Bundesrat STADLER (S) begründete den Antrag auf Einspruch mit der Kritik seiner Fraktion an der Einrichtung von Teststrecken und mit Nachdruck seinem Vorredner. Gerade durch die Ausweitung des Tempolimits werde der sinnlosen Raserei Tür und Tor geöffnet, fürchtete er und warnte vor einer Erhöhung des Unfallrisikos. Bestärkt fühlte sich Stadler dabei durch die ablehnende Haltung des oberösterreichischen Landeshauptmanns Pühringer in der Frage von Tempo 160-Teststrecken.

Bundesrat TIEFNIG (V) erwiderte, beim vorliegenden Gesetz gehe es nicht um Tempo 160, sondern um den Führerscheinentzug bei Tempo 180. Die Einführung dieser Grenzgeschwindigkeit hielt der Redner für absolut richtig, wobei er anfügte, ginge es um Tempo 160 auf oberösterreichischen Autobahnabschnitten, dann müsste man wahrscheinlich eine gesonderte Debatte mit Oberösterreich führen.

Bundesrätin KERSCHBAUM (G) ortete hingegen einen Widerspruch zwischen der Einführung einer Teststrecke für Tempo 160 und dem Ziel der Erhöhung der Verkehrssicherheit und machte Minister Gorbach für eine ihrer Einschätzung nach zu erwartende Steigerung der Zahl der Verkehrstoten verantwortlich. Wenn man die Verkehrssicherheit fördern will, dann sollte man eher das Tempo reduzieren, argumentierte Kerschbaum und stützte sich dabei auf internationale Erfahrungen. Die Ablehnung der vorliegenden Novelle begründete sie damit, dass eine Zustimmung einer indirekten Akzeptanz von Tempo 160 durch ihre Fraktion gleichkäme.

Bundesrat MITTERER (A) replizierte, es müsse legitim sein, Reformwillen auch in der Verkehrspolitik zu zeigen. Er verteidigte die Teststrecke und betonte, die Ausschöpfung des Geschwindigkeitsrahmens liege in der Eigenverantwortung des Einzelnen, niemand werde gezwungen, 160 km/h zu fahren. Verwundert zeigte sich Mitterer über die Ablehnung durch die Opposition. Ein Einspruch würde bedeuten, dass der Führerschein erst ab Tempo 210 entzogen werden könnte, sagte er.

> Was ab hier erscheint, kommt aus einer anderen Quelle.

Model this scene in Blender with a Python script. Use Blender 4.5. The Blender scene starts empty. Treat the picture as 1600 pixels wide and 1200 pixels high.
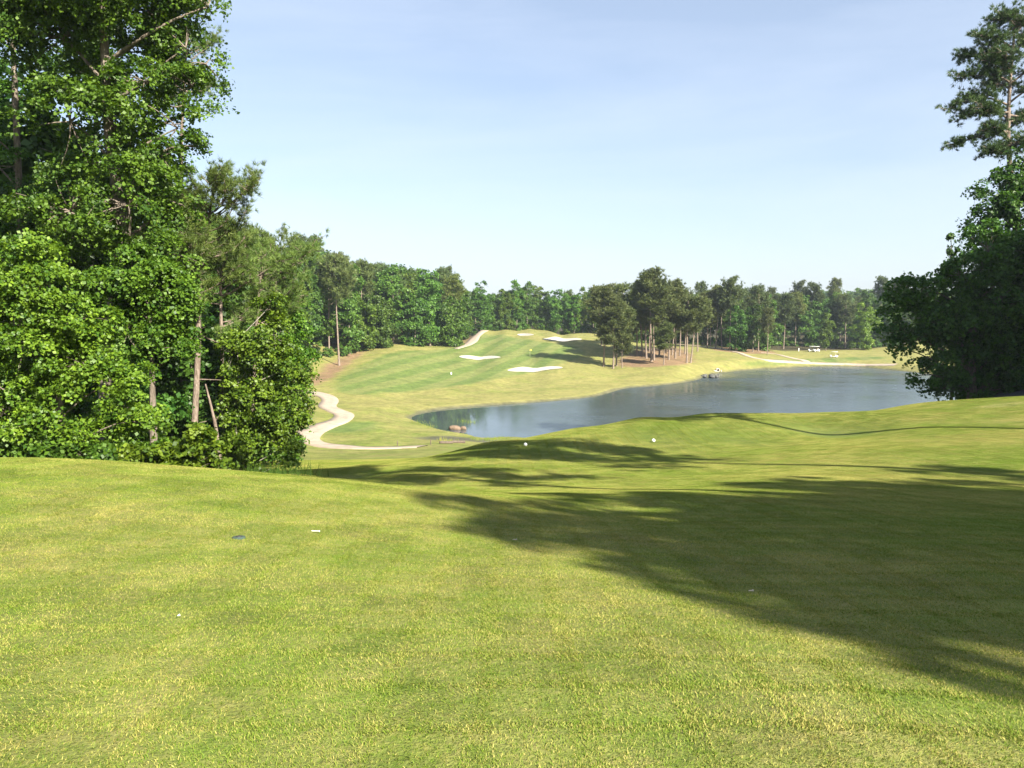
import bpy, math, random
import numpy as np
from math import radians, sin, cos, pi

# ------------------------------------------------------------------ camera, world, sun, exposure
sc = bpy.context.scene
col = sc.collection
E = 15.5                                  # eye height above the pond
PITCH = math.atan(110 / 1200)
cam = bpy.data.cameras.new('camera')
cam.lens = 27.0; cam.sensor_width = 36.0; cam.clip_start = 0.1; cam.clip_end = 6000
cam_ob = bpy.data.objects.new('camera', cam); col.objects.link(cam_ob)
cam_ob.location = (0, 0, E); cam_ob.rotation_euler = (pi / 2 - PITCH, 0, 0)
sc.camera = cam_ob

SUN_EL = radians(36); SX, SY = 0.64, -0.77        # horizontal direction towards the sun
sun_vec = np.array([SX * cos(SUN_EL), SY * cos(SUN_EL), sin(SUN_EL)])
w = bpy.data.worlds.new('World'); sc.world = w; w.use_nodes = True
nt = w.node_tree; nt.nodes.clear()
def wn(t): return nt.nodes.new(t)
out = wn('ShaderNodeOutputWorld'); bg = wn('ShaderNodeBackground'); sky = wn('ShaderNodeTexSky')
sky.sky_type = 'NISHITA'; sky.sun_disc = False; sky.sun_elevation = SUN_EL
sky.sun_rotation = math.atan2(SX, SY); sky.air_density = 1.0; sky.dust_density = 1.2; sky.ozone_density = 1.3
tc = wn('ShaderNodeTexCoord'); mp = wn('ShaderNodeMapping'); mp.inputs['Rotation'].default_value = (0.25, 0.38, 0.3)
mp.inputs['Scale'].default_value = (1.0, 1.6, 6.5)
ns = wn('ShaderNodeTexNoise'); ns.inputs['Scale'].default_value = 1.25; ns.inputs['Detail'].default_value = 6
ns.inputs['Roughness'].default_value = 0.52; ns.inputs['Distortion'].default_value = 0.35
rp = wn('ShaderNodeMapRange'); rp.inputs[1].default_value = 0.40; rp.inputs[2].default_value = 0.70
rp.inputs[3].default_value = 0.30; rp.inputs[4].default_value = 0.66
mx = wn('ShaderNodeMix'); mx.data_type = 'RGBA'
mx.inputs['B'].default_value = (4.9, 5.5, 6.6, 1)      # thin high cloud, in the sky's own units
nt.links.new(tc.outputs['Generated'], mp.inputs['Vector']); nt.links.new(mp.outputs[0], ns.inputs['Vector'])
nt.links.new(ns.outputs['Fac'], rp.inputs[0]); nt.links.new(rp.outputs[0], mx.inputs['Factor'])
nt.links.new(sky.outputs[0], mx.inputs['A']); nt.links.new(mx.outputs['Result'], bg.inputs['Color'])
bg.inputs['Strength'].default_value = 0.058
nt.links.new(bg.outputs[0], out.inputs['Surface'])

sl = bpy.data.lights.new('sun', 'SUN'); sl.energy = 5.0; sl.angle = radians(0.55); sl.color = (1.0, 0.93, 0.80)
so = bpy.data.objects.new('sun', sl); col.objects.link(so)
from mathutils import Vector
so.rotation_euler = Vector((-sun_vec[0], -sun_vec[1], -sun_vec[2])).to_track_quat('-Z', 'Y').to_euler()
so.location = (60, -60, 80)
sc.view_settings.view_transform = 'Standard'; sc.view_settings.look = 'None'
sc.view_settings.exposure = 1.70; sc.view_settings.gamma = 1
sc.render.engine = 'CYCLES'
try:
    sc.cycles.max_bounces = 6; sc.cycles.transparent_max_bounces = 4; sc.cycles.diffuse_bounces = 3
    sc.cycles.use_adaptive_sampling = True
except Exception: pass

rng = np.random.default_rng(7)
random.seed(7)

# ------------------------------------------------------------------ helpers
def ray(px, py):
    u = (np.asarray(px, float) - 800) / 1200; v = (600 - np.asarray(py, float)) / 1200
    y = cos(PITCH) + v * sin(PITCH); z = v * cos(PITCH) - sin(PITCH)
    return u / y, z / y                    # per metre of Y
def P(px, py, D):                          # a survey point: bearing, dip and forward distance -> world
    a, b = ray(px, py)
    return np.array([a * D, D, E + b * D])

def link(o, parent=None, label=None, cat=None, group=None, kind=None):
    col.objects.link(o)
    if parent is not None: o.parent = parent
    if label: o['label'] = label
    if cat: o['category'] = cat
    if group: o['group'] = group
    if kind: o['kind'] = kind
    return o

class MB:
    def __init__(s): s.v = []; s.f = []; s.n = 0; s.t = []; s.m = []
    def add(s, v, f, tint=None, mat=0):
        v = np.asarray(v, np.float32).reshape(-1, 3); f = np.asarray(f, np.int64)
        s.v.append(v); s.f.append(f + s.n); s.n += len(v)
        s.t.append(np.full(len(v), 0.5, np.float32) if tint is None else np.asarray(tint, np.float32))
        s.m.append(np.full(len(f), mat, np.int32))
    def tube(s, pts, rad, sides=7, tint=None, cap=True):
        pts = np.asarray(pts, float); n = len(pts)
        rad = np.broadcast_to(np.asarray(rad, float), (n,))
        t = np.gradient(pts, axis=0); t /= np.linalg.norm(t, axis=1)[:, None] + 1e-9
        ref = np.array([0, 0, 1.0]) if abs(t[:, 2]).mean() < 0.8 else np.array([1.0, 0, 0])
        a = np.cross(t, ref); a /= np.linalg.norm(a, axis=1)[:, None] + 1e-9; b = np.cross(t, a)
        th = np.arange(sides) * 2 * pi / sides
        v = pts[:, None] + rad[:, None, None] * (a[:, None] * np.cos(th)[None, :, None] + b[:, None] * np.sin(th)[None, :, None])
        i = np.arange(n - 1)[:, None] * sides; j = np.arange(sides)[None]; k = (j + 1) % sides
        f = np.stack([i + j, i + k, i + sides + k, i + sides + j], -1).reshape(-1, 4)
        s.add(v.reshape(-1, 3), f)
        if cap and sides >= 3:
            c = v[-1].mean(0); base = s.n
            vv = np.vstack([v[-1], c]); ff = [[q, (q + 1) % sides, sides, sides] for q in range(sides)]
            s.addtri(vv, [[q, (q + 1) % sides, sides] for q in range(sides)])
    def addtri(s, v, f):
        f = np.asarray(f); s.add(v, np.hstack([f, f[:, :1] * 0 - 10 ** 9]))
    def box(s, cx, cy, cz, sx, sy, sz, mat=0, taper=1.0):
        x, y, z = sx / 2, sy / 2, sz / 2; q = taper
        v = [(-x, -y, -z), (x, -y, -z), (x, y, -z), (-x, y, -z), (-x * q, -y * q, z), (x * q, -y * q, z), (x * q, y * q, z), (-x * q, y * q, z)]
        s.add(np.array(v) + np.array([cx, cy, cz]), [(3, 2, 1, 0), (4, 5, 6, 7), (0, 1, 5, 4), (1, 2, 6, 5), (2, 3, 7, 6), (3, 0, 4, 7)], mat=mat)
    def mesh(s, name, mats, smooth=False):
        v = np.vstack(s.v)
        F = np.vstack([f if f.shape[1] == 4 else np.hstack([f, np.full((len(f), 1), -10 ** 9)]) for f in s.f])
        tri = F[:, 3] < 0
        cnt = np.where(tri, 3, 4); start = np.concatenate([[0], np.cumsum(cnt)[:-1]])
        loops = F.reshape(-1); loops = loops[loops >= 0]
        me = bpy.data.meshes.new(name)
        me.vertices.add(len(v)); me.vertices.foreach_set('co', v.astype(np.float32).ravel())
        me.loops.add(len(loops)); me.loops.foreach_set('vertex_index', loops.astype(np.int32))
        me.polygons.add(len(F)); me.polygons.foreach_set('loop_start', start.astype(np.int32))
        me.polygons.foreach_set('loop_total', cnt.astype(np.int32))
        me.polygons.foreach_set('material_index', np.concatenate(s.m))
        if smooth: me.polygons.foreach_set('use_smooth', np.ones(len(F), bool))
        at = me.attributes.new('tint', 'FLOAT', 'POINT'); at.data.foreach_set('value', np.concatenate(s.t))
        for m in (mats if isinstance(mats, (list, tuple)) else [mats]): me.materials.append(m)
        me.update(calc_edges=True)
        return me
    def build(s, name, mats, parent=None, smooth=False, **k):
        return link(bpy.data.objects.new(name, s.mesh(name, mats, smooth)), parent, **k)

# ------------------------------------------------------------------ material helper
class NT:
    def __init__(s, name):
        s.m = bpy.data.materials.new(name); s.m.use_nodes = True; s.t = s.m.node_tree; s.t.nodes.clear()
        s.out = s.t.nodes.new('ShaderNodeOutputMaterial')
    def n(s, typ, ins=None, **kw):
        x = s.t.nodes.new(typ)
        for k, v in kw.items(): setattr(x, k, v)
        for k, v in (ins or {}).items(): s.set(x.inputs[k], v)
        return x
    def set(s, sock, v):
        if isinstance(v, bpy.types.NodeSocket): s.t.links.new(v, sock)
        elif isinstance(v, bpy.types.Node): s.t.links.new(v.outputs[0], sock)
        else: sock.default_value = v
    def rgb(s, c): return (c[0], c[1], c[2], 1)
    def mix(s, f, a, b, bt='MIX'):
        x = s.t.nodes.new('ShaderNodeMix'); x.data_type = 'RGBA'; x.blend_type = bt
        s.set(x.inputs['Factor'], f)
        s.set(x.inputs['A'], s.rgb(a) if isinstance(a, tuple) else a); s.set(x.inputs['B'], s.rgb(b) if isinstance(b, tuple) else b)
        return x.outputs['Result']
    def math(s, op, a, b=0.0, clamp=False):
        x = s.t.nodes.new('ShaderNodeMath'); x.operation = op; x.use_clamp = clamp
        s.set(x.inputs[0], a); s.set(x.inputs[1], b); return x.outputs[0]
    def ramp(s, v, a, b, lo=0.0, hi=1.0):
        return s.n('ShaderNodeMapRange', {0: v, 1: a, 2: b, 3: lo, 4: hi}).outputs[0]
    def noise(s, scale, detail=4, rough=0.5, vec=None, dist=0.0):
        i = {'Scale': scale, 'Detail': detail, 'Roughness': rough, 'Distortion': dist}
        if vec is not None: i['Vector'] = vec
        return s.n('ShaderNodeTexNoise', i).outputs['Fac']
    def attr(s, name): return s.n('ShaderNodeAttribute', attribute_name=name).outputs['Fac']
    def pos(s): return s.n('ShaderNodeNewGeometry').outputs['Position']
    def principled(s, color, rough=0.6, normal=None, **k):
        b = s.n('ShaderNodeBsdfPrincipled', {'Base Color': s.rgb(color) if isinstance(color, tuple) else color, 'Roughness': rough})
        for kk, vv in k.items(): s.set(b.inputs[kk.replace('_', ' ')], vv)
        if normal is not None: s.set(b.inputs['Normal'], normal)
        s.t.links.new(b.outputs[0], s.out.inputs['Surface']); return b
    def bump(s, h, strength=0.5, dist=0.1):
        return s.n('ShaderNodeBump', {'Height': h, 'Strength': strength, 'Distance': dist}).outputs[0]

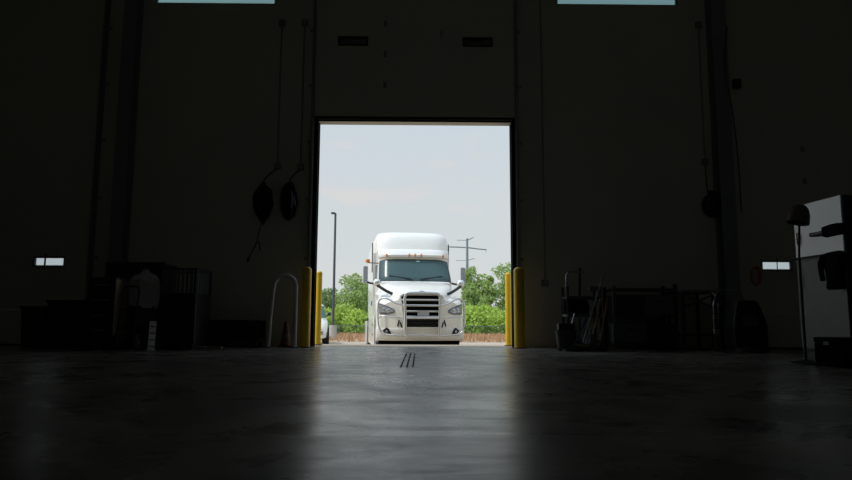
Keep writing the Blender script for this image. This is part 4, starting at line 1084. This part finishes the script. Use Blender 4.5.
for s in (-1, 1):
    MB().lathe([(0, -.07), (.05, -.065), (.075, 0), (.05, .06), (0, .065)], (s*.92, 1.42, 1.12), 'X', 14).build('door_mirror', BLACK, CR, smooth=60)
    MB().tube([(s*.84, 1.5, 1.02), (s*.90, 1.44, 1.10)], .022, 6).build('mirror_arm', BLACK, CR)
    MB().patch(lambda a, b_: (s*(.48+.26*a), .10-.05+.12*a*a, .62+.10*b_), 4, 2, (0, .05, 0)).build('headlight', LENS, CR)
    for v in (.85, 3.6):
        o = MB().lathe([(.20, -.09), (.30, -.10), (.325, -.05), (.325, .05), (.30, .10), (.20, .09)], (s*.82, v, .325), 'X', 26).build('wheel', RUBBER, CR, smooth=40)
        MB().lathe([(0, -.06), (.2, -.085), (.205, .085), (0, .06)], (s*.82, v, .325), 'X', 20).build('rim', CHROMED, o, smooth=40)

# ------------------------------------------------------------------ sky and sun
w = bpy.data.worlds.new('hazy_sky'); SC.world = w; w.use_nodes = True
nt = w.node_tree; nt.nodes.clear(); L = nt.links.new
out = nt.nodes.new('ShaderNodeOutputWorld'); bg = nt.nodes.new('ShaderNodeBackground')
tc = nt.nodes.new('ShaderNodeTexCoord'); sx = nt.nodes.new('ShaderNodeSeparateXYZ'); L(tc.outputs['Generated'], sx.inputs[0])
cr = nt.nodes.new('ShaderNodeValToRGB'); e = cr.color_ramp.elements
e[0].position = 0.0; e[0].color = (.30, .28, .24, 1)
e[1].position = 1.0; e[1].color = (.36, .50, .70, 1)
for pos, c in ((.499, (.30, .28, .24)), (.501, (.655, .69, .69)), (.56, (.645, .69, .70)), (.62, (.61, .675, .72)), (.68, (.575, .655, .735)), (.80, (.46, .58, .72))):
    q = cr.color_ramp.elements.new(pos); q.color = (*c, 1)
mp = nt.nodes.new('ShaderNodeMath'); mp.operation = 'MULTIPLY_ADD'; mp.inputs[1].default_value = .5; mp.inputs[2].default_value = .5
L(sx.outputs['Z'], mp.inputs[0]); L(mp.outputs[0], cr.inputs['Fac'])
mpp = nt.nodes.new('ShaderNodeMapping'); mpp.inputs['Scale'].default_value = (11, 11, 34); mpp.inputs['Location'].default_value = (.35, 0, .9)
L(tc.outputs['Generated'], mpp.inputs['Vector'])
nz = nt.nodes.new('ShaderNodeTexNoise'); nz.inputs['Scale'].default_value = 1.; nz.inputs['Detail'].default_value = 6; nz.inputs['Roughness'].default_value = .5
L(mpp.outputs[0], nz.inputs['Vector'])
cl = nt.nodes.new('ShaderNodeValToRGB'); cl.color_ramp.elements[0].position = .56; cl.color_ramp.elements[0].color = (0, 0, 0, 1)
cl.color_ramp.elements[1].position = .78; cl.color_ramp.elements[1].color = (.75, .75, .75, 1); L(nz.outputs['Fac'], cl.inputs['Fac'])
fac = nz.outputs['Fac']
for px, py, hw_, hh_, amp in ((352, 197, 60, 15, .20), (404, 190, 42, 15, .22), (440, 165, 22, 7, .16), (478, 186, 24, 9, .12)):
    c = (_F*FPX + _R*(px-CX) - _U*(py-CY)).normalized()
    sb = nt.nodes.new('ShaderNodeVectorMath'); sb.operation = 'SUBTRACT'; L(tc.outputs['Generated'], sb.inputs[0]); sb.inputs[1].default_value = c
    ml_ = nt.nodes.new('ShaderNodeVectorMath'); ml_.operation = 'MULTIPLY'; L(sb.outputs[0], ml_.inputs[0]); ml_.inputs[1].default_value = (FPX/hw_, FPX/hw_, FPX/hh_)
    ln = nt.nodes.new('ShaderNodeVectorMath'); ln.operation = 'LENGTH'; L(ml_.outputs[0], ln.inputs[0])
    mr = nt.nodes.new('ShaderNodeMapRange'); mr.interpolation_type = 'SMOOTHSTEP'; L(ln.outputs['Value'], mr.inputs['Value'])
    mr.inputs['From Min'].default_value = 0; mr.inputs['From Max'].default_value = 1.15; mr.inputs['To Min'].default_value = amp; mr.inputs['To Max'].default_value = 0
    ad = nt.nodes.new('ShaderNodeMath'); ad.operation = 'ADD'; L(fac, ad.inputs[0]); L(mr.outputs[0], ad.inputs[1]); fac = ad.outputs[0]
L(fac, cl.inputs['Fac'])
mx = nt.nodes.new('ShaderNodeMix'); mx.data_type = 'RGBA'; L(cl.outputs[0], mx.inputs['Factor']); L(cr.outputs[0], mx.inputs['A']); mx.inputs['B'].default_value = (.70, .685, .68, 1)
dt = nt.nodes.new('ShaderNodeVectorMath'); dt.operation = 'DOT_PRODUCT'; L(tc.outputs['Generated'], dt.inputs[0]); dt.inputs[1].default_value = (-.52, -.45, .73)
au = nt.nodes.new('ShaderNodeMapRange'); au.interpolation_type = 'SMOOTHSTEP'; L(dt.outputs['Value'], au.inputs['Value'])
au.inputs['From Min'].default_value = .0; au.inputs['From Max'].default_value = 1.; au.inputs['To Min'].default_value = 1.; au.inputs['To Max'].default_value = 3.0
L(au.outputs[0], bg.inputs['Strength'])
L(mx.outputs['Result'], bg.inputs['Color']); L(bg.outputs[0], out.inputs[0])

sd = bpy.data.lights.new('sun', 'SUN'); sd.energy = 2.1; sd.angle = R(1.5); sd.color = (1., .955, .88)
so = bpy.data.objects.new('sun', sd); COL.objects.link(so)
el, az = R(60), R(85)                       # high, from the left along the facade
dirs = Vector((-math.sin(az)*math.cos(el), -math.cos(az)*math.cos(el), math.sin(el)))
so.rotation_euler = dirs.to_track_quat('Z', 'Y').to_euler()

SC.view_settings.view_transform = 'Standard'; SC.view_settings.look = 'None'
SC.view_settings.exposure = 0.0; SC.view_settings.gamma = 1.0; SC.view_settings.use_curve_mapping = False
SC.cycles.use_denoising = True
SC.cycles.max_bounces = 10; SC.cycles.diffuse_bounces = 6; SC.cycles.transparent_max_bounces = 16
SC.cycles.sample_clamp_indirect = 4.0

Bundesrat MOLZBICHLER (S) bemerkte, er fühle sich durch die Argumentation der Regierungsparteien an den Villacher Fasching erinnert, viele würden „wie der Blinde von der Farbe reden“. Aus seiner Erfahrung als Angestellter der betreffenden Autobahnmeisterei könne er, Molzbichler, jedenfalls nur sagen, dass die Teststrecke Sicherheitsmängel aufweist und absolut nicht für den Tempoversuch geeignet ist.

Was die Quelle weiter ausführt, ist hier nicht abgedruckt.